The R²_prediction of the best pre-treatment of each parameter was analysed by the loading weight. The results are shown in Table 3 and Fig. 5 The SGD1 was the best pre-treatment for firmness in both the laboratory and the field, which both showed the peak at 693.1 nm was similar to that at 769.7–773.0 nm. The best pre-treatment for pH was MSC in the laboratory and SGD1 in the field. The peak wavelength was 931.4–934.7 nm. The best pre-treatment for SSC was MSC in the laboratory and SGD2 in the field, the peak wavelengths were 928.1–924.9 and 934.7 nm, respectively. From the R² and peak wavelength data, the parameters (firmness, pH, and SSC) were quite similar between the laboratory and the field. This suggests that in-field NIRS analysis will provide results that are comparable to those obtained from analysis in the laboratory. When evaluating the loading weight vectors from the PLS-DA of wine grape NIR spectra (1600–2400 nm) between ripening stages, the sugar peaks were around 1750 and 2067 nm, and the water peaks were around 1900 and 1970 nm (González-Caballero et al. 2012).

Table 3 Peak wavelengths of firmness, pH, and SSC in the laboratory and the field

Fig. 5

Loading weight analysis of firmness, pH, and SSC for the best pre-treatment (SGD1, SGD2, and MSC) in the laboratory and the field

3.5 Percentage of seedlessness classification

The seedlessness of the ‘Kyoho’ table grape, which was exposed to GA₃ applications during cultivation, is very important for obtaining a premium price in Japan. It is difficult to detect the presence or absence of seeds without destroying the sample. In this context, NIRS analysis is an interesting approach. The NIR spectrum of the ‘Kyoho’ grape and the seedlessness data in the laboratory and the field were analysed using the PLS-DA prediction model. A total of 57 grape samples on the last harvesting date (93 DAF) were analysed by Unscrambler software for constructing the calibration model, and 29 samples were used for the prediction model.

Table 4 shows the percentage of seedlessness classification using PLS-DA, the best result was obtained from the laboratory with 93.1% accuracy using the SGD1 spectral pre-processing technique. In contrast, a percentage of seedlessness classification of 79.3% was obtained in the field test upon MSC pre-treatment. This is the first study to report a seedlessness analysis for Japanese table grapes using NIRS. In the PLS-DA models developed by Guidetti et al. (2010), for 77.1% of both ripe and unripe wine grapes their SSC was correctly classified by the calibration model and 68.8% was correctly classified by the validation model.

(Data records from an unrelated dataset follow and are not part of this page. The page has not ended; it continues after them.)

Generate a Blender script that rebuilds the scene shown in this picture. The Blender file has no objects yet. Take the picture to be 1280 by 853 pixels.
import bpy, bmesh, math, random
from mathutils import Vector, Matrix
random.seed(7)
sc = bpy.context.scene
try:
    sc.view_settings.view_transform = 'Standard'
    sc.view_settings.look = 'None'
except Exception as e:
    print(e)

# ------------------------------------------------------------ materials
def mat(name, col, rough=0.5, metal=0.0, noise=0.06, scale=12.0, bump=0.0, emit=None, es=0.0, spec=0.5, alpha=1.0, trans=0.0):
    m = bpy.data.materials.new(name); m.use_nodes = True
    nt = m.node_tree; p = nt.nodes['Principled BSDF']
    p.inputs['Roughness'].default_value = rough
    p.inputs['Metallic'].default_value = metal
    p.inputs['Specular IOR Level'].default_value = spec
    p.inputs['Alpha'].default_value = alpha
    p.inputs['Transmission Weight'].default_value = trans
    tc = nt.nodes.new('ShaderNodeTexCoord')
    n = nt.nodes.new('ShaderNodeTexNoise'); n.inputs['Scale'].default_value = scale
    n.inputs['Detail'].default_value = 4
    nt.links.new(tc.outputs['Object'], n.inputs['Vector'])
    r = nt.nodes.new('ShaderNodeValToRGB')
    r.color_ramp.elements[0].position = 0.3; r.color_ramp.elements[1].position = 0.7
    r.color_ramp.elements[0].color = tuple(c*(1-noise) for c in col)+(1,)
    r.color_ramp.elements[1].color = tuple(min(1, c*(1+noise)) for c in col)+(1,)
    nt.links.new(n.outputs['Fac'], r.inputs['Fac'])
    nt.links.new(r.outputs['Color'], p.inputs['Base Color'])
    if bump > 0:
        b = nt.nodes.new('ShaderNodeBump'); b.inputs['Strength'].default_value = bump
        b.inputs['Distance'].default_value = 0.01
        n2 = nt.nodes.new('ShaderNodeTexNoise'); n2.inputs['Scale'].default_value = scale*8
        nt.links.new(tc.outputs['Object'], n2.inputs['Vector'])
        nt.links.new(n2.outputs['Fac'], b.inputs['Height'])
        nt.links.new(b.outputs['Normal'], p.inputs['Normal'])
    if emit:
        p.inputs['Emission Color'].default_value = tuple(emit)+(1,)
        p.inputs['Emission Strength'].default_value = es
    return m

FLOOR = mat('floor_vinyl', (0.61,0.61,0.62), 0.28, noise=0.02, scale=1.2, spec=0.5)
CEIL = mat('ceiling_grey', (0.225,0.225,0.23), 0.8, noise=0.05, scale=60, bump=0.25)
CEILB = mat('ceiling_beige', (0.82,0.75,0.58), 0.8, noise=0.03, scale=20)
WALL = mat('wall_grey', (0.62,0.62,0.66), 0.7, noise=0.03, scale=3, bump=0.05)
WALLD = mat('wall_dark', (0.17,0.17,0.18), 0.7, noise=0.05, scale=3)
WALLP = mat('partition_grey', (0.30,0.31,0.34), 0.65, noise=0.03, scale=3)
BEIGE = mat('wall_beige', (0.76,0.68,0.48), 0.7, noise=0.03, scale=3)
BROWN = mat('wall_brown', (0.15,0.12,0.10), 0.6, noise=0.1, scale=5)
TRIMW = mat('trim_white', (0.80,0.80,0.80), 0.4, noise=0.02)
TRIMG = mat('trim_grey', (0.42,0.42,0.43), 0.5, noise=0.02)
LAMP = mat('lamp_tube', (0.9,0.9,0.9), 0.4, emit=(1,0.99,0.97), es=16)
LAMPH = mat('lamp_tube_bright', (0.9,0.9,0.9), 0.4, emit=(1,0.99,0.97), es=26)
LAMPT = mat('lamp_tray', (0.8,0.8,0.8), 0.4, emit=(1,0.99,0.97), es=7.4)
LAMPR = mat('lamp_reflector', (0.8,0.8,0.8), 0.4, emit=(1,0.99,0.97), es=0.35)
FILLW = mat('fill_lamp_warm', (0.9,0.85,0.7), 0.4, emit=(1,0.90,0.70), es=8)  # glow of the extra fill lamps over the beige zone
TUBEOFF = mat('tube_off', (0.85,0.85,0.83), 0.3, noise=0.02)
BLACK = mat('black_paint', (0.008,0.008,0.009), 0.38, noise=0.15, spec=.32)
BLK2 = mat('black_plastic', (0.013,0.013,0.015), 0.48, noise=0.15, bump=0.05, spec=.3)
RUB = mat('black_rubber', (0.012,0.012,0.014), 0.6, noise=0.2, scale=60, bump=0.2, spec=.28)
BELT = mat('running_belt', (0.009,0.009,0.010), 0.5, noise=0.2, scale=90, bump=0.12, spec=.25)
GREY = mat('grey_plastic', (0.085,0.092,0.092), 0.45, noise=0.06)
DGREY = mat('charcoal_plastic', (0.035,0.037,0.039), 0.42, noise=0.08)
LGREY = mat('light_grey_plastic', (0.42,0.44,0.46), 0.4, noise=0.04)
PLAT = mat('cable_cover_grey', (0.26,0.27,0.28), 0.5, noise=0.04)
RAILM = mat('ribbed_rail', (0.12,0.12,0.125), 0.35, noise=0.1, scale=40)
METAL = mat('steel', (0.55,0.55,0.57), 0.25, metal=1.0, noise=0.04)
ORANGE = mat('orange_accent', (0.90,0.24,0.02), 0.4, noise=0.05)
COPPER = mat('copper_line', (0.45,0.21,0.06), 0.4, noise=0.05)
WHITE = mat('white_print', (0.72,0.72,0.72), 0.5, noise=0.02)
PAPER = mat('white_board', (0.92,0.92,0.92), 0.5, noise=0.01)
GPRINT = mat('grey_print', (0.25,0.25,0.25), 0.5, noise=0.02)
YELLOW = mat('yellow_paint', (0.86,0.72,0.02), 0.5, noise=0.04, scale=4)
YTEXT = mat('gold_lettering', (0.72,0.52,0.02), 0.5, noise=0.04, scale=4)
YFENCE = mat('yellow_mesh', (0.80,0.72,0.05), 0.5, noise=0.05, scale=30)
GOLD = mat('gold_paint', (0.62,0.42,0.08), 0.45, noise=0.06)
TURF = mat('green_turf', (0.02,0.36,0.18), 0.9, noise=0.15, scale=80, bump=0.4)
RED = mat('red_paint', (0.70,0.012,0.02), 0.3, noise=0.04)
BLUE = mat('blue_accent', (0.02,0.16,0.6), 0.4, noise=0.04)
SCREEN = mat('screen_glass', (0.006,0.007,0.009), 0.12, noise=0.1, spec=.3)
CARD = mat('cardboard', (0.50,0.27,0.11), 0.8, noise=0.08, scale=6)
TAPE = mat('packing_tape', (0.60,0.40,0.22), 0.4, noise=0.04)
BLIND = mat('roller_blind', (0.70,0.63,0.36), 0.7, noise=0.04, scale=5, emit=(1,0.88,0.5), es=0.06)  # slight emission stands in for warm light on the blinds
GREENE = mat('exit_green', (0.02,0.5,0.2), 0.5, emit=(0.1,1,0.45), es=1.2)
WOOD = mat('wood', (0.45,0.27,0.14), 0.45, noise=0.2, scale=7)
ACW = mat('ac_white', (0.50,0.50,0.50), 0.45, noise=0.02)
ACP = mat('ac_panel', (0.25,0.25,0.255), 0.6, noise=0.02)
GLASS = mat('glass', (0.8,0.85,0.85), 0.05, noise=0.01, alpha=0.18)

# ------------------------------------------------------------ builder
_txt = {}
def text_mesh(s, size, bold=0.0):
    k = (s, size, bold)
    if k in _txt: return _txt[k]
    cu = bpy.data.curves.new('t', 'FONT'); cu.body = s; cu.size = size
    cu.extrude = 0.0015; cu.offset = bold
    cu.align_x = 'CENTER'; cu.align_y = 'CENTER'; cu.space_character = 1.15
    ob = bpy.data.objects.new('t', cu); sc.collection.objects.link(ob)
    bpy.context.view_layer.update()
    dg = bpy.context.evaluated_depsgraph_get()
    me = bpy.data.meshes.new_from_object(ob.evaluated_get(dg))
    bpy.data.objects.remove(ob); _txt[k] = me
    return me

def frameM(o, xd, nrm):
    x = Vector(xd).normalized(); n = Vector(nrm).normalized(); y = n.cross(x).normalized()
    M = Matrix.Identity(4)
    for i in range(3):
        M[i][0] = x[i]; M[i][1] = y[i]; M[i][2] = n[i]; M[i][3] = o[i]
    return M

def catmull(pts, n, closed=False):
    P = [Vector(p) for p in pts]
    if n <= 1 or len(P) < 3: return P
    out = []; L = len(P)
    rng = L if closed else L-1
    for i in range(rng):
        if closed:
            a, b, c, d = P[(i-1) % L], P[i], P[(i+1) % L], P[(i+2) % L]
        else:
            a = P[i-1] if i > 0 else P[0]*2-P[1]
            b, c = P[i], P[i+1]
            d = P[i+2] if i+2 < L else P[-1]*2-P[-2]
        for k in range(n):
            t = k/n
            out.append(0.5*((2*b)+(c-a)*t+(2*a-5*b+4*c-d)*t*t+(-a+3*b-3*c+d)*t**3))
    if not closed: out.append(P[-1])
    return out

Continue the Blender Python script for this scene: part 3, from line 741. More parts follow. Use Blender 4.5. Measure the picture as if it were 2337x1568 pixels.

Table 4 Percentage of seedlessness classification in the laboratory and the field

4 Conclusion

The results from this study confirmed that the quality of Japanese table grapes can be efficiently predicted both in the laboratory and in the field. Interactance measurements of wavebands from 400 to 1100 nm with spectral acquisition of PLSR are considered promising techniques for predicting berry firmness, juice pH levels, and SSC, as well as the percentage of seedlessness classification. Some modifications of the optical apparatus for NIR measurements are still needed in order to increase prediction accuracy and reproducibility.